去る令和7年7月5日、法華仏教講座第4回、坂井法曄先生をお招きして「千葉一族の信仰と富木常忍の周辺」講義が行われました。
坂井先生には2018年、2023年にもご講義いただき、毎回非常に興味深い内容をご披露いただいているのですが、今回は富木常忍と、彼の仕えた千葉一族の信仰面
から解説いただきました。
まず千葉県の特色としては、やはり日蓮系の寺が他の都道府県と異なり天台系よりも多いことが挙げられることから始まりました。また現在の千葉県の元となっ
た上総、下総、安房の位置関係を地図上で確認いただき、続いて下総を支配した千葉氏の家系を桓武平氏からの流れで詳細に説明いただきました。そして千葉氏
の家督が下総権介に任じられてから千葉介(ちばのすけ)という称号になり、千葉氏になったとのこと。一族の中から寺門派の僧侶が出たり、嫡流にも関わらず
元寇の役により肥前千葉氏として分かれた中から日蓮系僧侶も輩出しつつも、本流は浄土系の信仰の家系であったことを示されました。また千葉氏が富木常忍を
スカウトした場所、また富木常忍が日蓮聖人と邂逅された場所が京都ではなかったかとの論拠を示されました。
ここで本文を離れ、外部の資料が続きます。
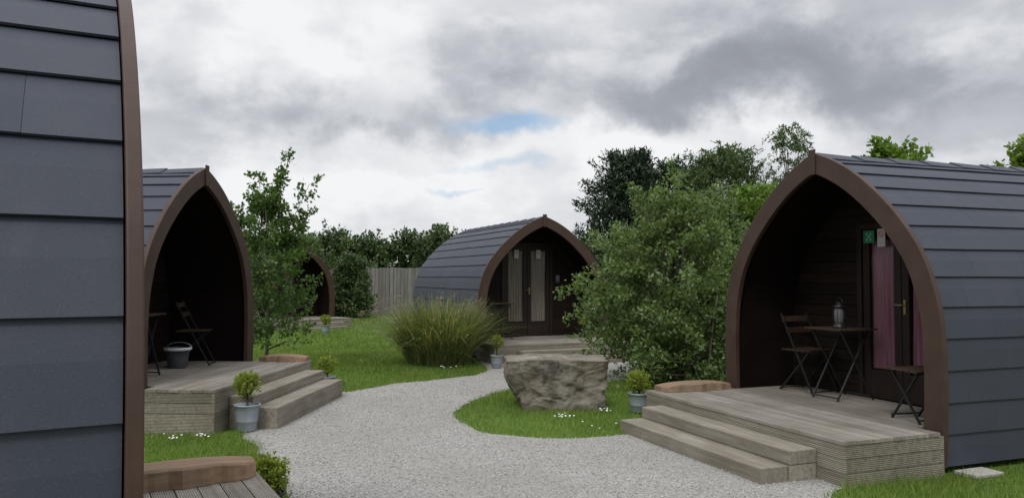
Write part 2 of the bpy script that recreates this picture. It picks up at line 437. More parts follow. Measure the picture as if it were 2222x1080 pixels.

富木常忍は平安時代から儒教の論語等を教授した
明経博士の家系であり、京都の六条若宮の再建に上京していた際、因幡国出身の富木蓮忍(常忍の父と比される)・常忍親子を文筆官僚としてスカウトし、天台僧
として京都に滞在していた日蓮聖人と邂逅していた説が近年立てられているとのことです。
さらに、富木常忍が日蓮門下でありつつ浄土信仰の強い千葉氏に仕えつつ他宗派にも当然ながら公平な訴訟の処断をしていたことなどを示されました。
他にも千葉氏の子孫には日目上人以外にも大石寺門徒になった者があることや、日蓮系と浄土系で神祇信仰の差異(前者は内包、後者は否定)、稲荷神社の別当
を富士福正寺住職が務めるなどの文書の発見など、非常に興味深いものでした。